Tak ingin karena alasan persahabatan, muncul rasa tak enak hati untuk mengingatkan teman yang terlena tipu daya dunia. Jangan karena alasan kedekatan, lalu tak berani melarang teman yang mulai menyimpang jalan. Jangan karena alasan kebersamaan, kemanapun dan apapun yang mereka inginkan, kitapun meng iya kan. Kemanapun mereka pergi, kita ikuti. Di manapun mereka berada, di situpun kita ada. Tak peduli bermaksiat sekalipun, asalkan tetap bersama-sama. Bukan, bukan teman seperti itu yang kumau.

Manusia tidaklah sempurna, pernah lupa, pernah khilaf dan mempunyai berbagai kekurangan lainnya. Sayapun mengakui hal itu. Barangkali apa yang saya harapkan dari seorang teman terlalu berlebihan, terutama bila dibandingkan dengan apa yang bisa saya lakukan dan berikan. Bukan bermaksud untuk mencari keuntungan, tapi memilah dan memilih teman adalah sebuah keharusan. Berapa banyak fakta di lapangan, orang-orang jauh dari agama, dari keluarga karena salah memilih teman dan pergaulan. Banyak orang-orang terjerumus ke lembah dosa bermula dari rasa setia kawan dan solidaritas yang membabi buta.

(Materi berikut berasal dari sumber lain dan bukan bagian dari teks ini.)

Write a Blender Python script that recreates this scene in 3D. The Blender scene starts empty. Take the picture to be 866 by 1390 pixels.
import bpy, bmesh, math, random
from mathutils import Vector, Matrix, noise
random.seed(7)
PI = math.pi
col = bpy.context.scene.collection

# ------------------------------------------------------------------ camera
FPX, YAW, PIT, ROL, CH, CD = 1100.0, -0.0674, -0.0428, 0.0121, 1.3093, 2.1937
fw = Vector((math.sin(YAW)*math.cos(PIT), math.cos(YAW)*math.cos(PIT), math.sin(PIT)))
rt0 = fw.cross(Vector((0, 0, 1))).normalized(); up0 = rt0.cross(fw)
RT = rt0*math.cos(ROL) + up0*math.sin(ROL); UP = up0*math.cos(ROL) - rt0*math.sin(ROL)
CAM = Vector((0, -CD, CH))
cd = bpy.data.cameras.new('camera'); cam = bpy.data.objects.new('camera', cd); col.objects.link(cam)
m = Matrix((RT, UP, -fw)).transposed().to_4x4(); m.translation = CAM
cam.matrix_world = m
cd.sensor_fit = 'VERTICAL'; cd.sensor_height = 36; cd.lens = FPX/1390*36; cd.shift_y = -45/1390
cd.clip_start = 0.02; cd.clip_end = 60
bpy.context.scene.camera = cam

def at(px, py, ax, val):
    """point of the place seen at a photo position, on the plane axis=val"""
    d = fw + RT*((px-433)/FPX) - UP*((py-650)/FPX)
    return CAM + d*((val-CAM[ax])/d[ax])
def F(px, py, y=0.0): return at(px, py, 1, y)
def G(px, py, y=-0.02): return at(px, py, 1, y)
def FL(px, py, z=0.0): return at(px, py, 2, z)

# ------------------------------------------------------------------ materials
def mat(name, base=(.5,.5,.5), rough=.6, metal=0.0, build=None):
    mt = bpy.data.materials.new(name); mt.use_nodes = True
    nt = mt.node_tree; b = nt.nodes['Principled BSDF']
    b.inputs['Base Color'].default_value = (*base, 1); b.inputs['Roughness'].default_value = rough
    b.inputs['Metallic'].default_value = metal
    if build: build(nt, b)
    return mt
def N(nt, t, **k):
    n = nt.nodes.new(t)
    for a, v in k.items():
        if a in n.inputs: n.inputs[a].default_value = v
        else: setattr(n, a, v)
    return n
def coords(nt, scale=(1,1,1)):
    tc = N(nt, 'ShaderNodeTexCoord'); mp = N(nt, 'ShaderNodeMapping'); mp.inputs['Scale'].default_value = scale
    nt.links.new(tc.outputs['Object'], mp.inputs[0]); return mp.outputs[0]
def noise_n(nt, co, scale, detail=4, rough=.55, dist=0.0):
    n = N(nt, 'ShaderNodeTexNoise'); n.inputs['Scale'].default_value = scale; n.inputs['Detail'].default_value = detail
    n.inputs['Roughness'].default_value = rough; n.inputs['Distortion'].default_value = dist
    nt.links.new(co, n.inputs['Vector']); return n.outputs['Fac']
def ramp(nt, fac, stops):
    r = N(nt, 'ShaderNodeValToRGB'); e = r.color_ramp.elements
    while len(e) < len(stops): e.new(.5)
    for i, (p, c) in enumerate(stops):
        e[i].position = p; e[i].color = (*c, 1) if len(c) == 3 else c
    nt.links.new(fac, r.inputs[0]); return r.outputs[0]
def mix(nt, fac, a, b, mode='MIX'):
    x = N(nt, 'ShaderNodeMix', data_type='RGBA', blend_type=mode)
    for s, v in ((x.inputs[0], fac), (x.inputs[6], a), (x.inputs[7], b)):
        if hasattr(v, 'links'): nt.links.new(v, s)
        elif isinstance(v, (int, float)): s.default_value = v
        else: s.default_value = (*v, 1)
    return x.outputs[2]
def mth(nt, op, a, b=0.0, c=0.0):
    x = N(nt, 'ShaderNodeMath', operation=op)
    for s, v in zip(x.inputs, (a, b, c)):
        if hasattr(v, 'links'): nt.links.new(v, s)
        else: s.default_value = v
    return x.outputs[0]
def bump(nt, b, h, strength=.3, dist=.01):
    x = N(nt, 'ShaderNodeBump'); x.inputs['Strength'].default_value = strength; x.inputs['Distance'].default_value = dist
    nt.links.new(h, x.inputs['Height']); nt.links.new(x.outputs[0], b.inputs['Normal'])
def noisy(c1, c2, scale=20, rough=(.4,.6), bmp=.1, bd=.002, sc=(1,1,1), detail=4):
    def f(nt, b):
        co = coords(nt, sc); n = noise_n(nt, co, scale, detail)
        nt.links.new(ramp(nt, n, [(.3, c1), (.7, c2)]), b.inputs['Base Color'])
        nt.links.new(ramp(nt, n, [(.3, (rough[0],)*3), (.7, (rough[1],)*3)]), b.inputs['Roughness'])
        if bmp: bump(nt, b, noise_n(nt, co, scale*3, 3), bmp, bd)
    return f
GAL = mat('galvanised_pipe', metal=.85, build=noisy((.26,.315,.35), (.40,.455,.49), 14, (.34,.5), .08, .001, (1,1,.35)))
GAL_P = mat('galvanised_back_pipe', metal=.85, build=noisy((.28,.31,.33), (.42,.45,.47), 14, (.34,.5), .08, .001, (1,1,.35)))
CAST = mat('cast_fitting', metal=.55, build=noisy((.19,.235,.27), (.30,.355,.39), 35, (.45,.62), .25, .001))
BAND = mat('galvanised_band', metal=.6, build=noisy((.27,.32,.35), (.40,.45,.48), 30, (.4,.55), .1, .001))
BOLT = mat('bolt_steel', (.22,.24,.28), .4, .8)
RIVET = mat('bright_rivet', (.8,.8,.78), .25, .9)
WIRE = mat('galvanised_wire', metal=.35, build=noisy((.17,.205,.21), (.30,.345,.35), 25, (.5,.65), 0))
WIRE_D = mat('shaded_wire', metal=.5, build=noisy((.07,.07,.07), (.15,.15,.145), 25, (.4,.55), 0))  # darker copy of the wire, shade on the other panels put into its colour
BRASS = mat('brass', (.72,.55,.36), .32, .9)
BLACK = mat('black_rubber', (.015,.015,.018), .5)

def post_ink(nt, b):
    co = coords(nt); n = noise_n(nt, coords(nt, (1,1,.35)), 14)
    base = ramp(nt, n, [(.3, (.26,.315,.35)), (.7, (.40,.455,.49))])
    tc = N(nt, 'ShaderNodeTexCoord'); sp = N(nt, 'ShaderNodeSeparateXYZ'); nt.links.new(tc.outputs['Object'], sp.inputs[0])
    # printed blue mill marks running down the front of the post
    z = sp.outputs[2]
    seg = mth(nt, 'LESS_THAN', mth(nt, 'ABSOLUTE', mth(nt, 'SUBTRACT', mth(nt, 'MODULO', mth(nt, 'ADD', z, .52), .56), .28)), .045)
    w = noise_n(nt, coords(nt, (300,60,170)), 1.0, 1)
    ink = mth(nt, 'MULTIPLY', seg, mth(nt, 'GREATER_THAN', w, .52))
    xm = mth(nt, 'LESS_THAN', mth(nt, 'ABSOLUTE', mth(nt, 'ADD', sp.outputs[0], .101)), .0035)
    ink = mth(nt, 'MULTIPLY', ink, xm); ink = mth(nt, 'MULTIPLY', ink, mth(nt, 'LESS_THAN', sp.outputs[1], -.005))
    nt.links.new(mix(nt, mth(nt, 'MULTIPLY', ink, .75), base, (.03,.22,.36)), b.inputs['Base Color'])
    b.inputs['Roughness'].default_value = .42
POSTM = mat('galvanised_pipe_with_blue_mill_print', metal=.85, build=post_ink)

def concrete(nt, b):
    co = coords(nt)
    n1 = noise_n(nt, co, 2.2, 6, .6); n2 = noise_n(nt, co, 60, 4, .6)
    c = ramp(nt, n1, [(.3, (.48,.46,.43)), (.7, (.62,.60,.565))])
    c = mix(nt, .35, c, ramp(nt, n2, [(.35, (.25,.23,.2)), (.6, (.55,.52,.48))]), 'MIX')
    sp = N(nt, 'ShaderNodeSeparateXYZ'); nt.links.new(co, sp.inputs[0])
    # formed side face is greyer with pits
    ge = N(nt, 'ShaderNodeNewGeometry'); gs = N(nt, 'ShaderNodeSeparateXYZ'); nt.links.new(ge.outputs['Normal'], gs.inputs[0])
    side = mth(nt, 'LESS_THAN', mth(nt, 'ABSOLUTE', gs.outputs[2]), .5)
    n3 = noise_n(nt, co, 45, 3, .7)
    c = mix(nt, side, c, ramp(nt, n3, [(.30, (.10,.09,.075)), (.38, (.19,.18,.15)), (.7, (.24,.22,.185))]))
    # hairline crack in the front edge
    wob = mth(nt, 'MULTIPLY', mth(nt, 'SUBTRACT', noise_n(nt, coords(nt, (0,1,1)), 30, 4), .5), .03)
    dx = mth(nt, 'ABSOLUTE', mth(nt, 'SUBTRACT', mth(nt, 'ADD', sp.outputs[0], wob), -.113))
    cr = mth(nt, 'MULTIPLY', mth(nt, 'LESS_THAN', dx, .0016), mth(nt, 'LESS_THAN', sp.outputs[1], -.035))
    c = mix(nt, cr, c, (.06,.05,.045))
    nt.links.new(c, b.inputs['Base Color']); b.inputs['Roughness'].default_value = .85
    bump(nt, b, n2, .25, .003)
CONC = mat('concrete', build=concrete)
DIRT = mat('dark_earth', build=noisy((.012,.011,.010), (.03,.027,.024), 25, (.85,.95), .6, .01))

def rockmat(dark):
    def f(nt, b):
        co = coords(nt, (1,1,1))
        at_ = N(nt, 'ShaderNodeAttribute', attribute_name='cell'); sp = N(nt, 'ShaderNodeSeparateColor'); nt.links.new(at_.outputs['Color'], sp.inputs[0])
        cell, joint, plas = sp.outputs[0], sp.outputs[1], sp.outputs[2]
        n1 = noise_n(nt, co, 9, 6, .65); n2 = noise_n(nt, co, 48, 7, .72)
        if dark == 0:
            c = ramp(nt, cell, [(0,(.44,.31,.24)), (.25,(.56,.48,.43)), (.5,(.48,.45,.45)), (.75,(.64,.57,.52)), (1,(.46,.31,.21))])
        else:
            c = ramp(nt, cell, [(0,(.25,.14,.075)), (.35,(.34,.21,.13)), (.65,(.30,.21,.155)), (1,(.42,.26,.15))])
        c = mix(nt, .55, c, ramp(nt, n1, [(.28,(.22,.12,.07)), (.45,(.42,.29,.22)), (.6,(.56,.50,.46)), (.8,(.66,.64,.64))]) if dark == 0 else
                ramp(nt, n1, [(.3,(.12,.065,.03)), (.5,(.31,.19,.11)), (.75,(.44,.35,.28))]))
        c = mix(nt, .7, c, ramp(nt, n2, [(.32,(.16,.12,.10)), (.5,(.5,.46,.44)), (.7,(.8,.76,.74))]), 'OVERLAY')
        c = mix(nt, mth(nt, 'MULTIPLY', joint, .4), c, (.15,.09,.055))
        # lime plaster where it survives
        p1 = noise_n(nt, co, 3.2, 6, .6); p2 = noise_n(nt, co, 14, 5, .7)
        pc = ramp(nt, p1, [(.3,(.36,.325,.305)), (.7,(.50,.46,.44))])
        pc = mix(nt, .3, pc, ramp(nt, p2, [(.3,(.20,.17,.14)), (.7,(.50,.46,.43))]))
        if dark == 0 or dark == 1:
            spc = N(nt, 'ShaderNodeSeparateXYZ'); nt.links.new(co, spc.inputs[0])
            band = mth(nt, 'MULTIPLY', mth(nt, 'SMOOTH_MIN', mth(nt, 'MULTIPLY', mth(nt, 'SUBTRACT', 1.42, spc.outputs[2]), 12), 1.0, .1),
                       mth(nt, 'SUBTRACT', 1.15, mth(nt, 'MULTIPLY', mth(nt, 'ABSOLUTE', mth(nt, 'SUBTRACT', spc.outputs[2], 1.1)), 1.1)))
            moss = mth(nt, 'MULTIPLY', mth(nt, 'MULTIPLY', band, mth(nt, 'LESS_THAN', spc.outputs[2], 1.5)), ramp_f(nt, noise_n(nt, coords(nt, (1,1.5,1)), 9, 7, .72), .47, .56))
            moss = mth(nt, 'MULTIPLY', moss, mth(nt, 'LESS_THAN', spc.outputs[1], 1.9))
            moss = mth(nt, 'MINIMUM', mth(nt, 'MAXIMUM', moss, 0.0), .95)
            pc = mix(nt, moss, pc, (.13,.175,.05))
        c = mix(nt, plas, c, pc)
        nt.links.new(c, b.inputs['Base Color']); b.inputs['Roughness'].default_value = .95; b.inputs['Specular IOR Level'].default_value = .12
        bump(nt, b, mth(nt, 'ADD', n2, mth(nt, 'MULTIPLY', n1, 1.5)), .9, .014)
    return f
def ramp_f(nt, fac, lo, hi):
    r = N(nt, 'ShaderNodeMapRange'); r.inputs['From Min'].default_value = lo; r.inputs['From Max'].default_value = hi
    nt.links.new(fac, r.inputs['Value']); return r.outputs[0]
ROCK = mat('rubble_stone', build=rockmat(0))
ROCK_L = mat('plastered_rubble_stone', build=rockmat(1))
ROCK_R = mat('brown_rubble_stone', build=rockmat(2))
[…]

Sudah semestinya bahwa sebagai saudara, tetangga, sahabat, kerabat, pasangan maupun sebagai teman, kita saling mengingatkan, menguatkan dan mendoakan. Karena kita tak luput dari khilaf dan lupa, tak lepas dari salah dan dosa, maka kita butuh untuk diingatkan. Karena kita lemah, karena ada kekurangan dibalik kelebihan yang kita miliki, maka kita butuh dukungan dan juga bantuan. Karena iman di dada sering naik turun, karena hati kita sering berubah tak pasti, maka kita perlu saling mendoakan.

Ya Allah, aku mohon dekatkanlah aku dengan segala sesuatu yang bisa mendekatkanku kepada Mu. Termasuk orang-orang yang dekat dengan Mu. Dan jauhkanlah aku dari segala sesuatu yang bisa menjauhkanku dari Mu. Termasuk orang-orang yang jauh dari Mu. Amin, Ya Rabb.